What you need to do:
Below this line is a listing that includes pictures. Copy exactly, and only, the lines from the one containing "Model this scene" through the one containing "SC.camera = co"; the pictures do not go in the copy.
:: Records supplied
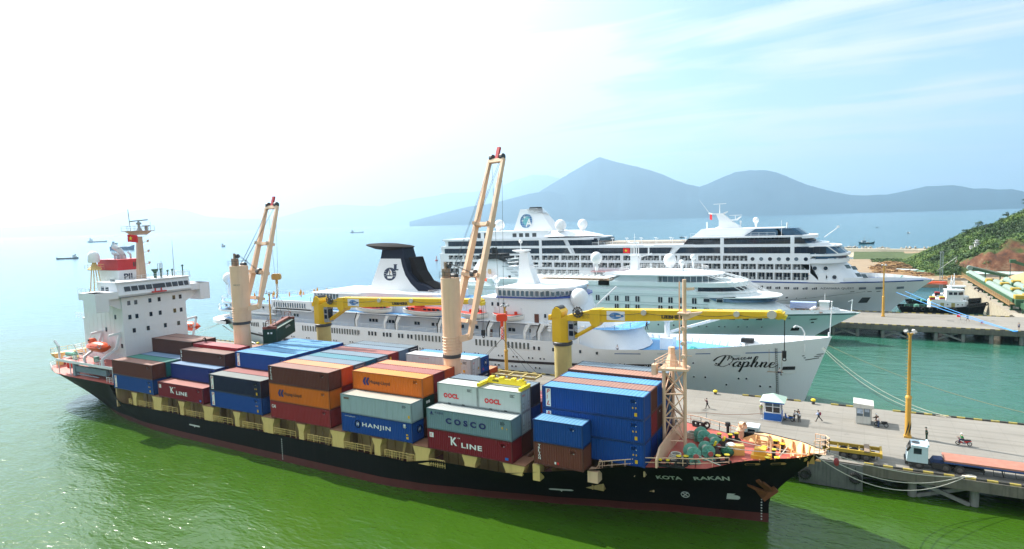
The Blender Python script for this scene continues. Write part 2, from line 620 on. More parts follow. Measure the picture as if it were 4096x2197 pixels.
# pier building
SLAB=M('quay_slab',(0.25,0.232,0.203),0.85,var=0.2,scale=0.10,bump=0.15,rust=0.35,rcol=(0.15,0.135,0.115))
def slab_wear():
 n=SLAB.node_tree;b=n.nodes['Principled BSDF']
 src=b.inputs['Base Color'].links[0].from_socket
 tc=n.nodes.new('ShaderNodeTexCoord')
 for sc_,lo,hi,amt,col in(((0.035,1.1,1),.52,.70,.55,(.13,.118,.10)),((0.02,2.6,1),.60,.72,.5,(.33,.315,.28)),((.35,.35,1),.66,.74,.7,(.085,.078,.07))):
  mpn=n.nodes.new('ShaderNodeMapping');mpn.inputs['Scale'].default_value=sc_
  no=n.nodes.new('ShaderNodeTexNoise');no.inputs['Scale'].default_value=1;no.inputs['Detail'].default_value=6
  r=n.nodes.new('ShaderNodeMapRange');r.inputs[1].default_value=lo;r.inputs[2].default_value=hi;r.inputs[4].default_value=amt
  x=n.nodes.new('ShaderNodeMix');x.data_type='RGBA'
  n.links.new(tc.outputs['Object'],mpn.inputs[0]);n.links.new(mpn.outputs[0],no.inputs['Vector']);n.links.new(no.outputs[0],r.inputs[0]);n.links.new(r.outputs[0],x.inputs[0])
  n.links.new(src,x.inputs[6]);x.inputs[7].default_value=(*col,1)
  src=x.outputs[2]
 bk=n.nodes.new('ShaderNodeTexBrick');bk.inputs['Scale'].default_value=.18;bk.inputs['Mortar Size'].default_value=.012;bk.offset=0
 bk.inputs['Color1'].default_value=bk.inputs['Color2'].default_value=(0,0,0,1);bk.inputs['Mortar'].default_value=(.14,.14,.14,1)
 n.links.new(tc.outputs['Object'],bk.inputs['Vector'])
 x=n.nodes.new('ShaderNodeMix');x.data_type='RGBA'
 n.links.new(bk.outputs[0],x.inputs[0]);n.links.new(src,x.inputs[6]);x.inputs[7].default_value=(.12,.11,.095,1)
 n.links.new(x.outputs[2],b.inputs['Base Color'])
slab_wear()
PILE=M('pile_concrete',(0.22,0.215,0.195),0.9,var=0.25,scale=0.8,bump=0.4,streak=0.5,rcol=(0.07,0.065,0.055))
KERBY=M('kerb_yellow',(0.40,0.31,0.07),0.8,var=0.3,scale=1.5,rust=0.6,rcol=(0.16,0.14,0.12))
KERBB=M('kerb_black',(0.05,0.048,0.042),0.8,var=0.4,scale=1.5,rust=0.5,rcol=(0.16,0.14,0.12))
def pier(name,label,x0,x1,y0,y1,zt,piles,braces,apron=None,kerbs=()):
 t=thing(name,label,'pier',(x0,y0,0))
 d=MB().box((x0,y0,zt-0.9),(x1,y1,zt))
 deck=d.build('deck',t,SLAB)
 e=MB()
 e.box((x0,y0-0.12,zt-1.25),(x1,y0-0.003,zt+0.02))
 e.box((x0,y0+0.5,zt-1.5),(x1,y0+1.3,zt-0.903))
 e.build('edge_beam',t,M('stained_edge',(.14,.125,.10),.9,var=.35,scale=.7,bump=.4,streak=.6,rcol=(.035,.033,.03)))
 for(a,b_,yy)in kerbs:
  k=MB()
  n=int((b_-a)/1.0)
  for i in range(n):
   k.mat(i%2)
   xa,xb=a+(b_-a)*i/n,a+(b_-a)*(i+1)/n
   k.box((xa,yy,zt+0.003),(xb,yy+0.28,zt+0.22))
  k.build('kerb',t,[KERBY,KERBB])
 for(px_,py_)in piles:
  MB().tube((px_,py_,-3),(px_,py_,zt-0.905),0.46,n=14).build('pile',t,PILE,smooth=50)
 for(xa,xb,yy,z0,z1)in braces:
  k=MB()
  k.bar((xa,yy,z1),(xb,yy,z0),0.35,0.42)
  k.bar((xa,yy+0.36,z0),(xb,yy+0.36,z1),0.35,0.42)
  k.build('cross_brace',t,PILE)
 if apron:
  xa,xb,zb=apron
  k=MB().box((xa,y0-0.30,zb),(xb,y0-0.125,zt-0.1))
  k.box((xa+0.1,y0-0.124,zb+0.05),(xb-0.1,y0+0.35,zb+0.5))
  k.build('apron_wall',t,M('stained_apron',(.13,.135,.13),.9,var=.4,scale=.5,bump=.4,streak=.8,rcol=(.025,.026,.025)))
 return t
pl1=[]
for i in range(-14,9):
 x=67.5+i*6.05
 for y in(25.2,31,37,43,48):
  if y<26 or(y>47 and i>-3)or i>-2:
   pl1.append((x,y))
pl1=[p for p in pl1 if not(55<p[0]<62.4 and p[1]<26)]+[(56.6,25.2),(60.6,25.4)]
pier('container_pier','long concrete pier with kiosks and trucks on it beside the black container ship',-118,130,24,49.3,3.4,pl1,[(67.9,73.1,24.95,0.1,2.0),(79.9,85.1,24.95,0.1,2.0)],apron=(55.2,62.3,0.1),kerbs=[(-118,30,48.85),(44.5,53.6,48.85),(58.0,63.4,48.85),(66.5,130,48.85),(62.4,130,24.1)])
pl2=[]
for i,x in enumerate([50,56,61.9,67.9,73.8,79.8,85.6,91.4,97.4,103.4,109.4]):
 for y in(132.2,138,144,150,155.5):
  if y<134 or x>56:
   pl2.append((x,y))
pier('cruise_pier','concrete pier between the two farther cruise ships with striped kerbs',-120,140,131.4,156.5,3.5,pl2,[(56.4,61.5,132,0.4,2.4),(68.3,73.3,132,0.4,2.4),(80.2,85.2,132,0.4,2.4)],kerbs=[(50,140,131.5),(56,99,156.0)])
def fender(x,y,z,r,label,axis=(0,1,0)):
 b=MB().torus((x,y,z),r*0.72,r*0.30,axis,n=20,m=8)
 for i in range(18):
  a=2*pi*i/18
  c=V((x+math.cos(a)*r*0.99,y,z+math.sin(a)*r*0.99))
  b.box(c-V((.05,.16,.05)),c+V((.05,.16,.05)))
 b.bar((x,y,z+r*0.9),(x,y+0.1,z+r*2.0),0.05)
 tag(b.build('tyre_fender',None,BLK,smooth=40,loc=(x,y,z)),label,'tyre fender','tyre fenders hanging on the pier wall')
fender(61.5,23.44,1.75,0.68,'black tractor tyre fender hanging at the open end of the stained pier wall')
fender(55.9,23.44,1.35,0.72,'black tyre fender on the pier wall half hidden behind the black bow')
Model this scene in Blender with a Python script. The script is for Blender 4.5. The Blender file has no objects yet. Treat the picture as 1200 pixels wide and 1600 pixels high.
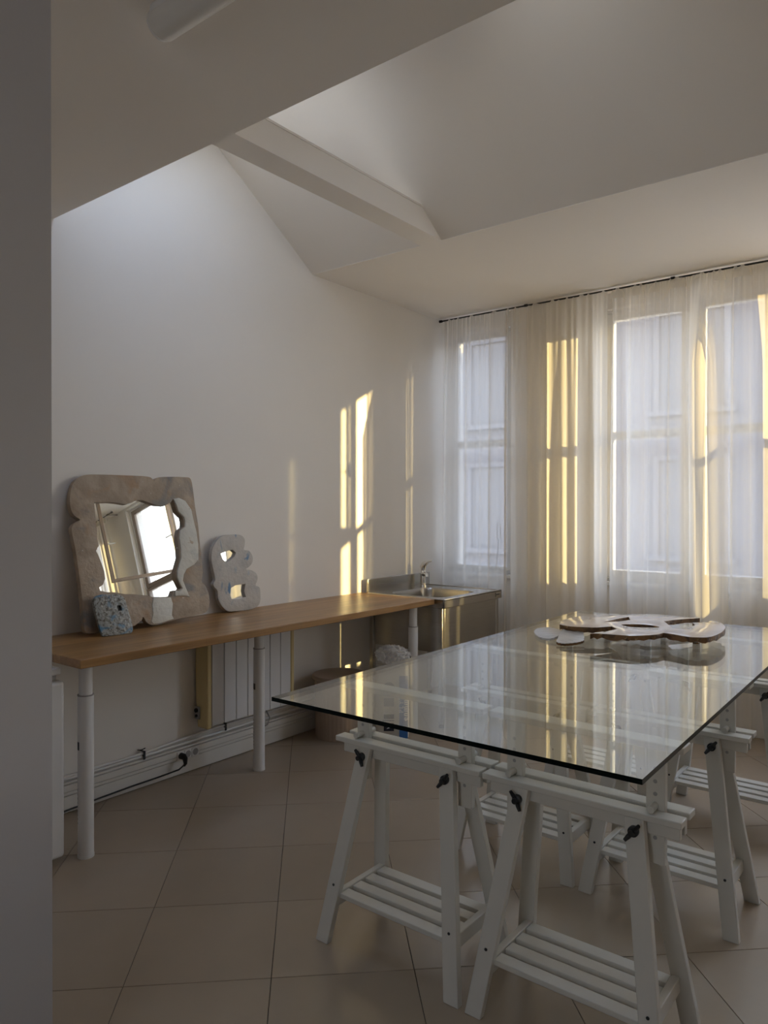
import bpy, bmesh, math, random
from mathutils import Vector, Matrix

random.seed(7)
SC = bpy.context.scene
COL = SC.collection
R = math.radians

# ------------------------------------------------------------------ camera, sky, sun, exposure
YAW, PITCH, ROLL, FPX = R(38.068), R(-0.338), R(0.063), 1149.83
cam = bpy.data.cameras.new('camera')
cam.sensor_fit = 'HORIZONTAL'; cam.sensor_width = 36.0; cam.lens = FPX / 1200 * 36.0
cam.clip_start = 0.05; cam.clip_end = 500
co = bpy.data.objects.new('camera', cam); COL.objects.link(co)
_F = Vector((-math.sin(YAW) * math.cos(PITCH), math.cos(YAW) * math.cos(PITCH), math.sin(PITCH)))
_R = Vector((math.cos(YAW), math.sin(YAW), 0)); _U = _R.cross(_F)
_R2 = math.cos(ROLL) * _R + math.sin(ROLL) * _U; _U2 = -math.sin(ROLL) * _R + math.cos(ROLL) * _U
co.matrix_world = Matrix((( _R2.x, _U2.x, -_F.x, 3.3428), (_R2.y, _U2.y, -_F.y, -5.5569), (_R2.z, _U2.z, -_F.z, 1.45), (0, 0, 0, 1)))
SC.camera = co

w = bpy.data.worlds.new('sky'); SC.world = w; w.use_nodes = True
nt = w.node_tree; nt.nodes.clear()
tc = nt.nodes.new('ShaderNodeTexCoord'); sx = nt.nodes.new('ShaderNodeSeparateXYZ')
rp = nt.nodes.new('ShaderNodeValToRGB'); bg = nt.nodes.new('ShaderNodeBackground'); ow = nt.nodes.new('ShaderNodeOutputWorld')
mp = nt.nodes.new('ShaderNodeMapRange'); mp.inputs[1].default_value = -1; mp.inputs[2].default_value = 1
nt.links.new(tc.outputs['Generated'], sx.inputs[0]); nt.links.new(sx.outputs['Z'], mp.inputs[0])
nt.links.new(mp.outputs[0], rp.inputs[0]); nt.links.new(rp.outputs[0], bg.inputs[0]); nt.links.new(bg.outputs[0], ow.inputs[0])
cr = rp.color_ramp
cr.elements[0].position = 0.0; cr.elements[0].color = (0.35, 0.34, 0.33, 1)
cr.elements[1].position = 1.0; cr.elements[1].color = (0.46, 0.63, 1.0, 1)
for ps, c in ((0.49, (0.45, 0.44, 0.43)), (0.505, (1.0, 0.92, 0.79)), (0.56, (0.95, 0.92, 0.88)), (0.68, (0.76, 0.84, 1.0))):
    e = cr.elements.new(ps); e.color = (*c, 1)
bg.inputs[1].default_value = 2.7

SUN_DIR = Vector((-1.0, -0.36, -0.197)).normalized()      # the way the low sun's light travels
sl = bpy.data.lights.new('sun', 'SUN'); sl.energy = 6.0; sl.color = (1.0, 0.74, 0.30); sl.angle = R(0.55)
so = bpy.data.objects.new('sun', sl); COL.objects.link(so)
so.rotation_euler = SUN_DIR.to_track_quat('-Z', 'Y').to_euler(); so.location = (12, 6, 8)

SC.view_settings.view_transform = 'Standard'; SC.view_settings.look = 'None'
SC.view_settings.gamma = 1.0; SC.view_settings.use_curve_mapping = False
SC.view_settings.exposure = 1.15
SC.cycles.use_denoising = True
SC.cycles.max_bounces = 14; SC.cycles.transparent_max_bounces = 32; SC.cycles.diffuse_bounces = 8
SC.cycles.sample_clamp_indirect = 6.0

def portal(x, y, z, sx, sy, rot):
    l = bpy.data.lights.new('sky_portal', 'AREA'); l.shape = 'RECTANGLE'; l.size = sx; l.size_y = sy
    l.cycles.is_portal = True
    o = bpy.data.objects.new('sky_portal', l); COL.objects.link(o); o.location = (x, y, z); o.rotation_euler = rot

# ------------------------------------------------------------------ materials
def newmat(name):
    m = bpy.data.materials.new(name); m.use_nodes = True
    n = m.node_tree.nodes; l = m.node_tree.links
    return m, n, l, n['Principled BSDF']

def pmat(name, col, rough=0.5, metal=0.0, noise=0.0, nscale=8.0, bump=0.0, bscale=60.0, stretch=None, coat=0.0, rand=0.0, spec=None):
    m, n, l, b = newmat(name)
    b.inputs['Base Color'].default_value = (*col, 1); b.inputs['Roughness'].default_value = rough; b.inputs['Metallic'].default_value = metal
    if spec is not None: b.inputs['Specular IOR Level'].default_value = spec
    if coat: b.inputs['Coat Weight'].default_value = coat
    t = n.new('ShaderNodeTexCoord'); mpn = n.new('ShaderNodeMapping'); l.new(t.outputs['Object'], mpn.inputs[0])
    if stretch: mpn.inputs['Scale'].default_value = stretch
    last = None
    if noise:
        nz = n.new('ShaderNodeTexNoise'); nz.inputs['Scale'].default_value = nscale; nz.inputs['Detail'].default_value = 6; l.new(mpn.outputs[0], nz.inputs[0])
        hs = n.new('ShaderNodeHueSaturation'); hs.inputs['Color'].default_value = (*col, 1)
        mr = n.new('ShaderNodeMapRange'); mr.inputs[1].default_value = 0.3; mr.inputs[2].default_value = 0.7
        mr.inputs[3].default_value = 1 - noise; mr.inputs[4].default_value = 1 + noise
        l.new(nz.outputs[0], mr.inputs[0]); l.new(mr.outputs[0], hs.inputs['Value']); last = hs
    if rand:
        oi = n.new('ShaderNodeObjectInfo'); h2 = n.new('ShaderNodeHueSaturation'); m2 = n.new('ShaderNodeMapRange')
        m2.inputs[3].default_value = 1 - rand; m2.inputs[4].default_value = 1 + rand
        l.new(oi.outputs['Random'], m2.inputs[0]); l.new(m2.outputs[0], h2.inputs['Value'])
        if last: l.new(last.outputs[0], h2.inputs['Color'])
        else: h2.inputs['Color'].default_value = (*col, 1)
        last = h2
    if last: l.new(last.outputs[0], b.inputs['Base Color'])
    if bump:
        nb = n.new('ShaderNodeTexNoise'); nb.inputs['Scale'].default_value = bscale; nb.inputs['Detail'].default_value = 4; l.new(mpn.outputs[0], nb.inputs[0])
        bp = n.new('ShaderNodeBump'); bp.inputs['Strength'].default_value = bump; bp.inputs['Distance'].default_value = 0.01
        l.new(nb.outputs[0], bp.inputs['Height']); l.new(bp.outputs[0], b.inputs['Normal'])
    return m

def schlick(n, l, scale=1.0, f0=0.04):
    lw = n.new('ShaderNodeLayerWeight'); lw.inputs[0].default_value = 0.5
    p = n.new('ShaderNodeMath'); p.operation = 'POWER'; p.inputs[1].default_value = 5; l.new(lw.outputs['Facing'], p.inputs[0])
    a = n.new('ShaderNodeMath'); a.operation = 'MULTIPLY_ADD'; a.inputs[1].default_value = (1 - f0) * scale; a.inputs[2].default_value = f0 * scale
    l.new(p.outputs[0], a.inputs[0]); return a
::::
Completed exercise:
Model this scene in Blender with a Python script. The script is for Blender 4.5. The Blender file has no objects yet. Treat the picture as 1200 pixels wide and 1600 pixels high.
import bpy, bmesh, math, random
from mathutils import Vector, Matrix

random.seed(7)
SC = bpy.context.scene
COL = SC.collection
R = math.radians

# ------------------------------------------------------------------ camera, sky, sun, exposure
YAW, PITCH, ROLL, FPX = R(38.068), R(-0.338), R(0.063), 1149.83
cam = bpy.data.cameras.new('camera')
cam.sensor_fit = 'HORIZONTAL'; cam.sensor_width = 36.0; cam.lens = FPX / 1200 * 36.0
cam.clip_start = 0.05; cam.clip_end = 500
co = bpy.data.objects.new('camera', cam); COL.objects.link(co)
_F = Vector((-math.sin(YAW) * math.cos(PITCH), math.cos(YAW) * math.cos(PITCH), math.sin(PITCH)))
_R = Vector((math.cos(YAW), math.sin(YAW), 0)); _U = _R.cross(_F)
_R2 = math.cos(ROLL) * _R + math.sin(ROLL) * _U; _U2 = -math.sin(ROLL) * _R + math.cos(ROLL) * _U
co.matrix_world = Matrix((( _R2.x, _U2.x, -_F.x, 3.3428), (_R2.y, _U2.y, -_F.y, -5.5569), (_R2.z, _U2.z, -_F.z, 1.45), (0, 0, 0, 1)))
SC.camera = co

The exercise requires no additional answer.